### Records from a collection
####################

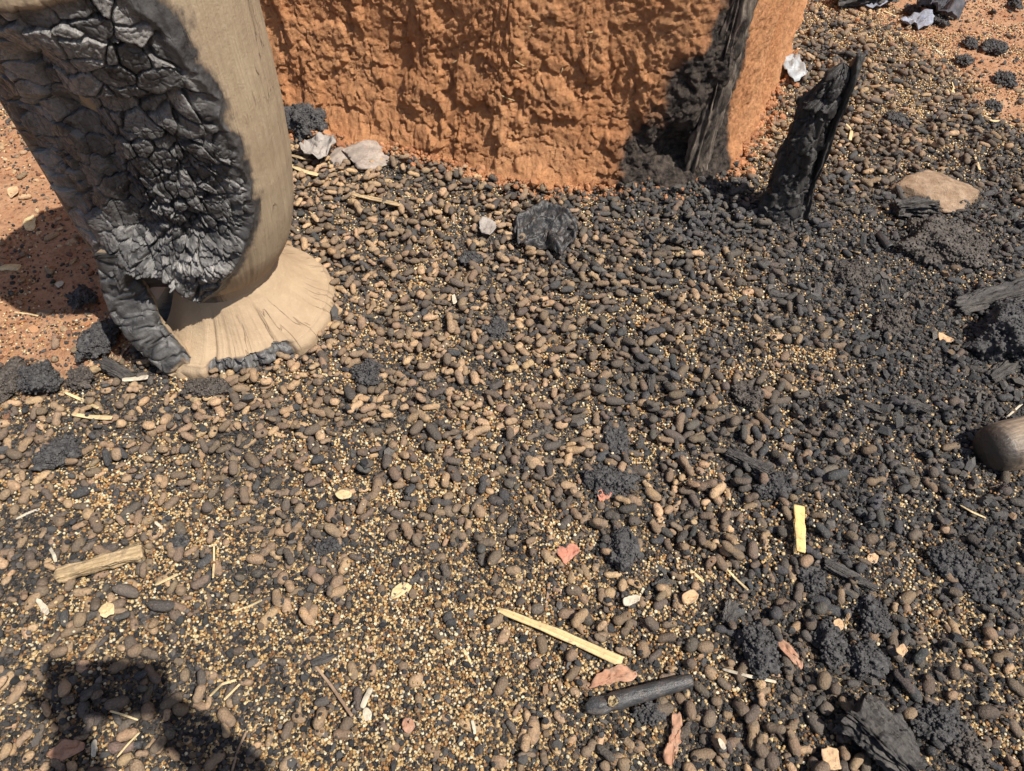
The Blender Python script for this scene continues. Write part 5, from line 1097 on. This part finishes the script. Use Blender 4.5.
bv = [(.03, -.50, .62), (.03, -.50, .80), (.03, -.48, .98), (.03, -.46, 1.10), (.03, -.43, 1.19), (.03, -.37, 1.26), (.03, -.34, 1.34), (.03, -.35, 1.41),
      (.22, -.42, 1.09), (.30, -.20, .97), (.17, -.085, .955), (.098, -.035, .985), (-.16, -.42, 1.09), (-.10, -.27, .84), (-.035, -.12, .905), (-.025, -.050, .955),
      (.13, -.50, .58), (.15, -.30, .36), (.15, -.46, .07), (.15, -.34, .03), (-.07, -.50, .58), (-.09, -.32, .36), (-.09, -.46, .07), (-.09, -.34, .03)]
be = [(0, 1), (1, 2), (2, 3), (3, 4), (4, 5), (5, 6), (6, 7), (3, 8), (8, 9), (9, 10), (10, 11), (3, 12), (12, 13), (13, 14), (14, 15), (0, 16), (16, 17), (17, 18), (18, 19), (0, 20), (20, 21), (21, 22), (22, 23)]
br = [.14, .13, .135, .12, .05, .07, .085, .06, .06, .042, .036, .030, .06, .050, .050, .042, .085, .065, .042, .035, .085, .065, .042, .035]
for s_, w_ in ((1, 11),):
    for k_ in range(4):
        i = len(bv); bv += [(s_ * .094, -.026 + .004 * k_, 1.032 - .020 * k_), (s_ * .080, -.005 + .002 * k_, 1.036 - .020 * k_), (s_ * .066, -.008, 1.036 - .020 * k_)]; be += [(w_, i), (i, i + 1), (i + 1, i + 2)]; br += [.009, .0085, .007]
    i = len(bv); bv += [(s_ * .092, -.055, .985), (s_ * .070, -.050, 1.0)]; be += [(w_, i), (i, i + 1)]; br += [.010, .008]
for k_ in range(4):
    i = len(bv); bv += [(-.060, -.030 + .004 * k_, .975 + .018 * k_), (-.086, -.012, .990 + .018 * k_), (-.090, -.002, .998 + .018 * k_)]; be += [(15, i), (i, i + 1), (i + 1, i + 2)]; br += [.009, .0085, .007]
i = len(bv); bv += [(-.030, -.058, .985), (-.032, -.055, 1.01)]; be += [(15, i), (i, i + 1)]; br += [.010, .008]
skin('body', [wp_(v) for v in bv], be, br, M_SHIRT, person, 0, 2)
phone_c = np.array([0, 0, CAMH]) - _fw * .016 + _up * .020
ph_ = strip_mesh([(-.082, 0, 0), (0, 0, 0), (.082, 0, 0)], .078, .009, M_PHONE, 1, (.97, .97), False, 8)
ph_o = tag(link('phone', ph_, None, tuple(phone_c)), 'black phone held level just outside the frame', 'phone'); ph_o.rotation_euler = (R(90) - PITCH, 0, 0)
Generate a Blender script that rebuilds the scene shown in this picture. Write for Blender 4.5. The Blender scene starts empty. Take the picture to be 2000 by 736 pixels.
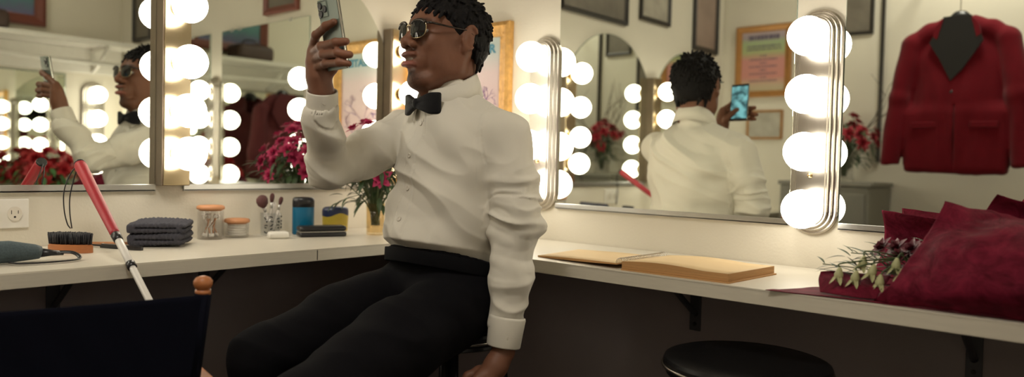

####################

### REQUIREMENT
Only the number is wanted: how many lines in the data include the word "scene"?

### COMPLETE ANSWER
2